Doch dann kommt da so ein blöder Eisberg daher und verändert einfach alles. „Plötzlich“ gibt es eben doch noch eine ganz andere Richtung, nämlich das kalte Wasser, die Tiefe, der Untergang.
Hybris.
Doch wir haben eben nicht alles unter Kontrolle.
Das Meer und die Tiefe waren natürlich schon immer da, vor Eisbergen wurde gewarnt, Unsinkbarkeit gibt es nicht, Rettungsboote bieten nicht genug Platz für alle und selbst die Überlebenden verlieren und können kaum das Trauma bewältigen.
Trotzdem vergessen wir schnell. Kassandrarufe sind halt lästig. Ach, es wird schon alles gut gehen, wir wollen uns die Stimmung nicht verderben lassen. Freiheit, Eigenverantwortung – wir wollen Polonaise, Schampus!
Volldampf voraus!
Und hey, so viel frisches Eis für unseren Drink, haha!
HilDa


Hier noch ein paar Literaturtipps:
- Ein sehr schön und anschaulich illustriertes Sachbilderbuch ist „Die Geschichte der Titanic“ . Die detailreichen Panoramazeichnungen von Steve Noon und der Text von Eric Kentley zeigen und erklären alle Decks und ihre Besonderheiten, die Technik an Bord, den Ablauf der Schiffskatastrophe und seine Auswirkungen – für Kinder gedacht, aber da können auch Erwachsene noch interessantes entdecken.

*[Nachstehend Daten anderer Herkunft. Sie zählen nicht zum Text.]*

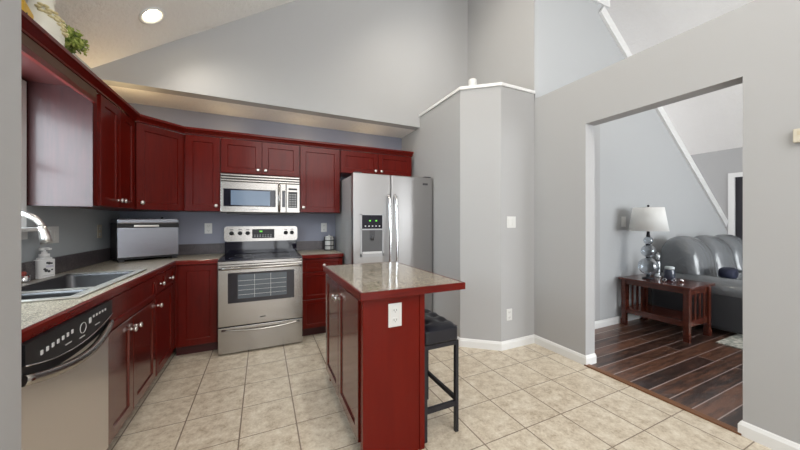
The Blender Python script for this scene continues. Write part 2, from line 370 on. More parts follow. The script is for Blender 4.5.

- Auch die Kindersachbücher der bewährten Reihe „Sehen Staunen Wissen“ aus dem Gerstenberg-Verlag legen viel Wert auf detailreiche Illustrationen, und auch die Texte und Beschreibungen von Simon Adams zu „Titanic : die berühmteste Katastrophe in der Geschichte der Seefahrt“ bieten viele interessante Details zur Ausstattung des Luxusliners und zum folgenreichen Unglück.
- Maja Nielsen erzählt in „Titanic : Entdeckung auf dem Meeresgrund“ sehr anschaulich über die Jungfernfahrt, den Untergang und ebenso ausführlich über die abenteuerliche Suche nach dem Wrack.
- Im Roman des Norwegers Erik Fosnes Hansen „Der Choral am Ende der Reise“ geht es um sieben Musiker an Bord der Titanic, ein internationaler Bestseller in den frühen 1990ern, also noch vor dem Film von James Cameron.
- Linda Maria Koldau rekonstruiert in ihrem Sachbuch „Titanic : das Schiff, der Untergang, die Legenden“ nicht nur die Schiffskatastrophe und den Forschungsstand zu den Ursachen, sondern auch die kulturgeschichtliche Bedeutung und die ganze Mythenbildung.
- Die National-Geographic-Dokumentation von 2012 in 3 DVDs zeichnet das Unglück nach und sucht nicht zuletzt anhand der Bilder vom Wrack in der Tiefsee nach der Ursache dieser Katastrophe. Dazu passt der kleine Bildband: „Mythos Titanic“ .
- Der Bildband „Die Geburt einer Legende : Entstehung und Bau der Titanic“ von Michael McCaughan ist schon etwas älter. Hier geht es weniger um das katastrophale Ende des Luxusschiffes, sondern seinen Bau, seine Technik und seine Ausstattung; mit vielen schwarz-weiß Fotos und Zeichnungen.
- „Das Titanic-Bordbuch: eine Handreichung für Passagiere“ ist hübsch gemacht, eine ausführliche Anleitung, als wenn wir uns als Passagiere auf die Jungfernfahrt vorbereiten wollten, ebenfalls mit vielen Fotos und Grafiken. Logischerweise spielt hierin der Untergang gar keine Rolle.
- Und dann ist da noch das Filmbuch zu James Camerons Blockbuster-Film „Titanic“ mit vielen Fotos von den Dreharbeiten, mit Interviews und einem Überblick zu den Kostümen, Nachbauten und Kulissen, zu den Special Effects und den Anstrengungen für alle Beteiligten: „James Camerons Titanic“ .
- Wer aber mehr über die echten Passagiere und vor allem vom Schicksal der überlebenden Frauen und Kinder an Bord wissen möchte, der kann viele einzelne Schicksale in „Titanic: Frauen und Kinder zuerst“ von Judith B. Geller nachlesen.